▸ Required work
Copy out each line of the material in which the word "this" appears.

Scripts that build scenes:
==*==

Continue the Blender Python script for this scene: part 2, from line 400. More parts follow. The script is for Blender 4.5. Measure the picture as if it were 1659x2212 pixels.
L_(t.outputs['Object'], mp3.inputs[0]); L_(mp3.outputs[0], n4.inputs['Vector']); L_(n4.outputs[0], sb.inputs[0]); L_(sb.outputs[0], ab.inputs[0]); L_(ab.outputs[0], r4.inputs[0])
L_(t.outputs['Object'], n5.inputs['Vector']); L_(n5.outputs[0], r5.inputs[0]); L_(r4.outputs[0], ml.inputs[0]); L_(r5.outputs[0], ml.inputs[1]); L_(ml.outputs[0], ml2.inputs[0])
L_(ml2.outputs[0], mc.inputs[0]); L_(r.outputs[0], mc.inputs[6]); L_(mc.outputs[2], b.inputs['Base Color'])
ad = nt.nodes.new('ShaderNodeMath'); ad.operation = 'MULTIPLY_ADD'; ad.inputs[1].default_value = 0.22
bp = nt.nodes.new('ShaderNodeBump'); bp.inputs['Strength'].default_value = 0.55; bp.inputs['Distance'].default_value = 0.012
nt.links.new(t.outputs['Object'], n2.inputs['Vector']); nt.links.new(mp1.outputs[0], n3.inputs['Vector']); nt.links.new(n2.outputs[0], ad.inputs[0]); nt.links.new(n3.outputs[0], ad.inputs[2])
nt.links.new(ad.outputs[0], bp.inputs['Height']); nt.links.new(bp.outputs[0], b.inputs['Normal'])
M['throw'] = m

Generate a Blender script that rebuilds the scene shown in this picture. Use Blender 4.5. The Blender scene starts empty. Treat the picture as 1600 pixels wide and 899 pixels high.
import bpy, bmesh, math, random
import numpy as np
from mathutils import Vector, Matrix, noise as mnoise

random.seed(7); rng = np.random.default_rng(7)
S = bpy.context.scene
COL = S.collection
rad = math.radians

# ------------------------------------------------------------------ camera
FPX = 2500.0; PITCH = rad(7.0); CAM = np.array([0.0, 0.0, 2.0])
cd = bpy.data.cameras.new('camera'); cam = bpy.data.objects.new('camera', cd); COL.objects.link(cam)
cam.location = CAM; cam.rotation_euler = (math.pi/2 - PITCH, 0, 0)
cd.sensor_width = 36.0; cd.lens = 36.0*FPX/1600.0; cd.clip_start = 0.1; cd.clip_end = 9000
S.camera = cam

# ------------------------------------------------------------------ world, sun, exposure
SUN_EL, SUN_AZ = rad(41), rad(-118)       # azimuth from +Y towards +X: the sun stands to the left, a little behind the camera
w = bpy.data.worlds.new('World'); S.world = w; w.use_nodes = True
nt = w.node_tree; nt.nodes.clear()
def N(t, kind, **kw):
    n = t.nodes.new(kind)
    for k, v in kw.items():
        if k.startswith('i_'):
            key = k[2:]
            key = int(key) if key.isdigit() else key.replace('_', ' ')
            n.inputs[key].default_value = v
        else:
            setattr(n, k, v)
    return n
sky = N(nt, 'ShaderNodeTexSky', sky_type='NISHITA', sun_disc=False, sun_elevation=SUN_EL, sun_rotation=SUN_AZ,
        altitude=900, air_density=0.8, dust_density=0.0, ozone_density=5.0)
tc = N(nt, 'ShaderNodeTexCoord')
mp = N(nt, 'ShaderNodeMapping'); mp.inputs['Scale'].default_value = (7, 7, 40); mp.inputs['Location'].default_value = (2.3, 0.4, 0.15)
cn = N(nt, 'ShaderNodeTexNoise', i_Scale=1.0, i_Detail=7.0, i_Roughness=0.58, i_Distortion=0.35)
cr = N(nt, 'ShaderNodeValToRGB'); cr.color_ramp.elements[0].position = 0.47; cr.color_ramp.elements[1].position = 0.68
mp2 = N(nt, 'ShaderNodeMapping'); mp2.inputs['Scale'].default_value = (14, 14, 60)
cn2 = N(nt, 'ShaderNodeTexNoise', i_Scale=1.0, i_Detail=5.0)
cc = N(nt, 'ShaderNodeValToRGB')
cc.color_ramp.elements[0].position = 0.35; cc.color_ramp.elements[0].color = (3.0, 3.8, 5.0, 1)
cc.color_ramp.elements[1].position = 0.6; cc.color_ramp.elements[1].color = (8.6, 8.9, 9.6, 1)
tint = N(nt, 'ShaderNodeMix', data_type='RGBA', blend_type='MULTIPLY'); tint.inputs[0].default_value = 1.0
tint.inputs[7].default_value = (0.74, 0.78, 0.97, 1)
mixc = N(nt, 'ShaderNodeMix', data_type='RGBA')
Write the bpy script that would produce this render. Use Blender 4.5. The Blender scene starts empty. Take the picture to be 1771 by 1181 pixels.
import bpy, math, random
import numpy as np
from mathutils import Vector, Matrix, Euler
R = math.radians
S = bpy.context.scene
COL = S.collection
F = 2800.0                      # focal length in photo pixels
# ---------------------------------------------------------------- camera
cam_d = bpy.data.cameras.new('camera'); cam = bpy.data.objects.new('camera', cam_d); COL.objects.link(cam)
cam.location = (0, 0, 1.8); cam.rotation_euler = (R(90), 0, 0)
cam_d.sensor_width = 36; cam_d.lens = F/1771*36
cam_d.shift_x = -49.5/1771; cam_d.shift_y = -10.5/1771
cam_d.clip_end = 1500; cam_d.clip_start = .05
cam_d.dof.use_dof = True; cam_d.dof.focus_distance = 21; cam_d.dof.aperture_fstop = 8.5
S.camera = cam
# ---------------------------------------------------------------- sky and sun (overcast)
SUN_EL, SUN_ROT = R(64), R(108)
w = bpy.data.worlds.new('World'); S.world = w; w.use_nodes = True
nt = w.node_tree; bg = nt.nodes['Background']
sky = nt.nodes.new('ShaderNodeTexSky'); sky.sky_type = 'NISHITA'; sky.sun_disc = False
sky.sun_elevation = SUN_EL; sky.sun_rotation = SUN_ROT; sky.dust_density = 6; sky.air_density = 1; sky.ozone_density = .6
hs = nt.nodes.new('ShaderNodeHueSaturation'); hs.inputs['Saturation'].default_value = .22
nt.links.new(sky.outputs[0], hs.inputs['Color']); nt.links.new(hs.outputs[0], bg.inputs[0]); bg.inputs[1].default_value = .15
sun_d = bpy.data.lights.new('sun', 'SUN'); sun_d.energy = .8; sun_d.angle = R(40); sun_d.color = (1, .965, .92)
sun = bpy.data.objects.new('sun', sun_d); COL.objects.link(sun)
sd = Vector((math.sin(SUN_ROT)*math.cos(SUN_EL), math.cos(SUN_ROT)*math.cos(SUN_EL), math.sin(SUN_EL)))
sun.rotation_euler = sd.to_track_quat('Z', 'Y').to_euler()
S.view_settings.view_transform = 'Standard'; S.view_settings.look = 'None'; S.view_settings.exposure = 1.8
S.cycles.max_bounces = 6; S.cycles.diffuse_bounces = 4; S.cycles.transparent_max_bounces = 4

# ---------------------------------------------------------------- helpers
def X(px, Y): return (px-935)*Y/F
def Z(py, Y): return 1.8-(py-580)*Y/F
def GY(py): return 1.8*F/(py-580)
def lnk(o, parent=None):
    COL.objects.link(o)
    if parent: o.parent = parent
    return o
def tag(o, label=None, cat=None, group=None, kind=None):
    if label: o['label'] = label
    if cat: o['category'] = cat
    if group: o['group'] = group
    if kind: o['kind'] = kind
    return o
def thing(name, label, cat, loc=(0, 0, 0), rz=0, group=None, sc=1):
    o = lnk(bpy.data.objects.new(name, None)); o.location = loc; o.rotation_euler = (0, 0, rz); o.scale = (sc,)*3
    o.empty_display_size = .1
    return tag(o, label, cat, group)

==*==

▸ Problem solution
Continue the Blender Python script for this scene: part 2, from line 400. More parts follow. The script is for Blender 4.5. Measure the picture as if it were 1659x2212 pixels.
Generate a Blender script that rebuilds the scene shown in this picture. Use Blender 4.5. The Blender scene starts empty. Treat the picture as 1600 pixels wide and 899 pixels high.
Write the bpy script that would produce this render. Use Blender 4.5. The Blender scene starts empty. Take the picture to be 1771 by 1181 pixels.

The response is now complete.